Will you repeat only the lines beginning at the one that mentions "Write the bpy" and ending at the one that mentions "for o_ in list(bpy.data.objects): bpy.data.objects.remove(o_)", both of them included, exactly?

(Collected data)
-- START --

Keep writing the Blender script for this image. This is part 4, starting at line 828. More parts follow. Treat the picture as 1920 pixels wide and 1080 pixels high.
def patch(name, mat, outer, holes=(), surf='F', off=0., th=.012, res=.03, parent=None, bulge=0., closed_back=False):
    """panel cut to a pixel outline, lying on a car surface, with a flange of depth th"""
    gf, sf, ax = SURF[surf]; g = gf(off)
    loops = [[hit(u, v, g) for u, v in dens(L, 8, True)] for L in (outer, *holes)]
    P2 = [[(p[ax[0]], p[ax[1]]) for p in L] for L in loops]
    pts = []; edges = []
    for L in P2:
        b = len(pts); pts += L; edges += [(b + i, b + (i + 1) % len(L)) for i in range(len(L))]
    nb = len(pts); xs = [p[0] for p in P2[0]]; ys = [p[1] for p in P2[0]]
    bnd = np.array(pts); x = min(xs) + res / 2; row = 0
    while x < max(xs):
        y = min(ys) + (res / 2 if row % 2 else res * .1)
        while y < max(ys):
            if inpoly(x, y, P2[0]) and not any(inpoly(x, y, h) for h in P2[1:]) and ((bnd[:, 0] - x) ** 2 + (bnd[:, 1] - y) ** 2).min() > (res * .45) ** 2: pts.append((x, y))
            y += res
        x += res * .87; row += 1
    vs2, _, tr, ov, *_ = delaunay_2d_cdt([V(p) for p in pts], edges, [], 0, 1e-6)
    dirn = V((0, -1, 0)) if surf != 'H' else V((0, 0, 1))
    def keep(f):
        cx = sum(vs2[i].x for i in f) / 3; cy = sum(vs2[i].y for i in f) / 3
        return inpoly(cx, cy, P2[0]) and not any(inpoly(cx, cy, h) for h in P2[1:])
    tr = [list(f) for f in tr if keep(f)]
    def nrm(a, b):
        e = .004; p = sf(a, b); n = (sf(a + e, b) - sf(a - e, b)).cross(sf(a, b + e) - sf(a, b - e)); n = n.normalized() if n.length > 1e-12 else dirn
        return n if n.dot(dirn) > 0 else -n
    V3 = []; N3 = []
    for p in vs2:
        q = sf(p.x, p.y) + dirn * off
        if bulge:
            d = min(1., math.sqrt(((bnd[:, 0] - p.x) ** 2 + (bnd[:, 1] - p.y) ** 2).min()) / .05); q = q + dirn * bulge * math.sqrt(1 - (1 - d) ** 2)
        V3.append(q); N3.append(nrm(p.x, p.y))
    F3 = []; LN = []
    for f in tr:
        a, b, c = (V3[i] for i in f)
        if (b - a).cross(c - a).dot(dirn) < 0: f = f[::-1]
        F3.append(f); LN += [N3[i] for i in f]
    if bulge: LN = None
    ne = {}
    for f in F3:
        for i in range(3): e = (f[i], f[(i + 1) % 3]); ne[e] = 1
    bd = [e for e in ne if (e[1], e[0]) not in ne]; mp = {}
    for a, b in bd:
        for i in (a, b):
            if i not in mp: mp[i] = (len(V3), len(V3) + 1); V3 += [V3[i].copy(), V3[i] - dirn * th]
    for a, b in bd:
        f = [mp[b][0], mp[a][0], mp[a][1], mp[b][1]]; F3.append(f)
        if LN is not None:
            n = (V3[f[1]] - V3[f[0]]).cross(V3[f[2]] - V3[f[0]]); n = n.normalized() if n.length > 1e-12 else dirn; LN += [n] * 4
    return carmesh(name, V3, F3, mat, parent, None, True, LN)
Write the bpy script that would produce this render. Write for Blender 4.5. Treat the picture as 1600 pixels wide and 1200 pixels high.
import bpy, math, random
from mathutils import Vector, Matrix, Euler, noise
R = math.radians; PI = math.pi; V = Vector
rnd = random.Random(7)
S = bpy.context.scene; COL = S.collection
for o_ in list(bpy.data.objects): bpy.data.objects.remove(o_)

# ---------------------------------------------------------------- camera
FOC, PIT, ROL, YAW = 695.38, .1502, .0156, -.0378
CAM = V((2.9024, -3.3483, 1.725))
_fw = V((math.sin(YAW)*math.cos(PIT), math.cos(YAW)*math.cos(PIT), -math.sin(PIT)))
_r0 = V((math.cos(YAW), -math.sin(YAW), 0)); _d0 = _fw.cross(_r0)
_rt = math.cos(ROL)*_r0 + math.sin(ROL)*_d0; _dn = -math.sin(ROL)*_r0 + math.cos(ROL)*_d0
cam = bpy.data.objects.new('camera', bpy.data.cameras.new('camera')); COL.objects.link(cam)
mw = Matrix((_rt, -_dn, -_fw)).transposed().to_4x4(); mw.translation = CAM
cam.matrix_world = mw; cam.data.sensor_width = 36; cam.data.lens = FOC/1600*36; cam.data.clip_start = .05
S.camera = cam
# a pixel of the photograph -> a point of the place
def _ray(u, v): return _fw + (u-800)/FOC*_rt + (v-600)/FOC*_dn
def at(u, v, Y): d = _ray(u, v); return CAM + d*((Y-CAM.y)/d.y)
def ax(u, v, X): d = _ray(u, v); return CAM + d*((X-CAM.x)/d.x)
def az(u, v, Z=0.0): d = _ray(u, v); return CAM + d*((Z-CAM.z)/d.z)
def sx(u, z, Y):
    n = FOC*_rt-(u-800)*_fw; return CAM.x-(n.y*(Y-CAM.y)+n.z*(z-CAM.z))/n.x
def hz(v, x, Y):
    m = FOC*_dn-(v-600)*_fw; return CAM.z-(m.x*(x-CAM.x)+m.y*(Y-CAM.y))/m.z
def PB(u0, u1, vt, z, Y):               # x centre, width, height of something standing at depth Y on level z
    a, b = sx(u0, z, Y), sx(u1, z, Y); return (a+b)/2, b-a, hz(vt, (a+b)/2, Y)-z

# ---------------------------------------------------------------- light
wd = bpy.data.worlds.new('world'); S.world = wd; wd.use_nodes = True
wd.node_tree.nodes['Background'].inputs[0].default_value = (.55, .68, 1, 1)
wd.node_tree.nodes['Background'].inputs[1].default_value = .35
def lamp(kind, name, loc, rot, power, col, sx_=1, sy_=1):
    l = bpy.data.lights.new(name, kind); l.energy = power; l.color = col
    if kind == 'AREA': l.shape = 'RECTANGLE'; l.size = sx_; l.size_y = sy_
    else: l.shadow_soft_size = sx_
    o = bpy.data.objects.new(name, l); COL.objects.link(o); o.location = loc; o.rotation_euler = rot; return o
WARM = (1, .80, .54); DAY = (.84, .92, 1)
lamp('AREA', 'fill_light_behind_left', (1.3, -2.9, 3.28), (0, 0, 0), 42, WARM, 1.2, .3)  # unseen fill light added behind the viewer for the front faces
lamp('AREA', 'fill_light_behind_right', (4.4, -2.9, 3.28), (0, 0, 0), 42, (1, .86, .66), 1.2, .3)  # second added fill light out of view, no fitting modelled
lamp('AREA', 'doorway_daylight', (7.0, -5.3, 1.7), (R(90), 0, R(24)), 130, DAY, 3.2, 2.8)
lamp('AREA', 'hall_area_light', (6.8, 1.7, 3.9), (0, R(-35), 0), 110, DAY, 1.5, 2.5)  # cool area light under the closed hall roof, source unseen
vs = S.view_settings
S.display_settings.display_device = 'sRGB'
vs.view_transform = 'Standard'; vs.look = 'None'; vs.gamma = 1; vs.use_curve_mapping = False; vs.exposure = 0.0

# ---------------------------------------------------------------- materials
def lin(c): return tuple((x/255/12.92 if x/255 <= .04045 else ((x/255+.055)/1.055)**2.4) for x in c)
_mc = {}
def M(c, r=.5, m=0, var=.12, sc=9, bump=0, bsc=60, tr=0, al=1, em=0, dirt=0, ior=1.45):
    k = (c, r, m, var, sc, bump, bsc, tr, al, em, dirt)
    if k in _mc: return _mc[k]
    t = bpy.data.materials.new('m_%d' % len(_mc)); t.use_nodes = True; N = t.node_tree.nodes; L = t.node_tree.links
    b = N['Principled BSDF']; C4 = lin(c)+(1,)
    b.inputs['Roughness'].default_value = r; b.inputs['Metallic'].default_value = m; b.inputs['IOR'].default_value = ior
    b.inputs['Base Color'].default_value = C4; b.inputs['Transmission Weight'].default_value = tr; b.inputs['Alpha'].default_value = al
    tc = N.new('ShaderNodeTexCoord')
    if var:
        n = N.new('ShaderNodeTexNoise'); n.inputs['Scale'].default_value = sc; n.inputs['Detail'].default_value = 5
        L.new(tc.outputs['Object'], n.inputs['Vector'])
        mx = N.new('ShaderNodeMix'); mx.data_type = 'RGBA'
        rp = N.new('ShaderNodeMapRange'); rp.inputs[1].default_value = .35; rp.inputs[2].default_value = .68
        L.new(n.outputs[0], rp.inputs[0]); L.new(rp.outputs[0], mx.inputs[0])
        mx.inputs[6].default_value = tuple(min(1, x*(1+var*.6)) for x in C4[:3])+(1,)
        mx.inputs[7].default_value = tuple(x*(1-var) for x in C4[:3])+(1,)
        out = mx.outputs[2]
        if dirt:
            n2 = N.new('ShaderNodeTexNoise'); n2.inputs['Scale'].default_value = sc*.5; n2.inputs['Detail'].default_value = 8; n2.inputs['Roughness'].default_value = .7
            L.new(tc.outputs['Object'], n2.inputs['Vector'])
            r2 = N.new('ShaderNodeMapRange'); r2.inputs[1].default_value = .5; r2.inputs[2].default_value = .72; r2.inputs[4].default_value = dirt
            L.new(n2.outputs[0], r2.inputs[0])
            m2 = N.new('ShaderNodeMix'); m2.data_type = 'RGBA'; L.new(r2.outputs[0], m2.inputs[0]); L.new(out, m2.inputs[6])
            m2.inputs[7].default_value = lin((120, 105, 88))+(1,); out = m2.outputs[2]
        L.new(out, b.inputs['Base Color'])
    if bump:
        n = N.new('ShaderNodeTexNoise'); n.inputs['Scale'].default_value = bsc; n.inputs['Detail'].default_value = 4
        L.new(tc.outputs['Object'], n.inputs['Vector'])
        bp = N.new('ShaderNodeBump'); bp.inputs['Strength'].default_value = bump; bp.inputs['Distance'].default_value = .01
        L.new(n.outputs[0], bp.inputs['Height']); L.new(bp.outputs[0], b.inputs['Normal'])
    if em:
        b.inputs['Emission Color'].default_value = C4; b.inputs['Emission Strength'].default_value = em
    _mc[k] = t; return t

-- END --

= FINISHED TASK =
Write the bpy script that would produce this render. Write for Blender 4.5. Treat the picture as 1600 pixels wide and 1200 pixels high.
import bpy, math, random
from mathutils import Vector, Matrix, Euler, noise
R = math.radians; PI = math.pi; V = Vector
rnd = random.Random(7)
S = bpy.context.scene; COL = S.collection
for o_ in list(bpy.data.objects): bpy.data.objects.remove(o_)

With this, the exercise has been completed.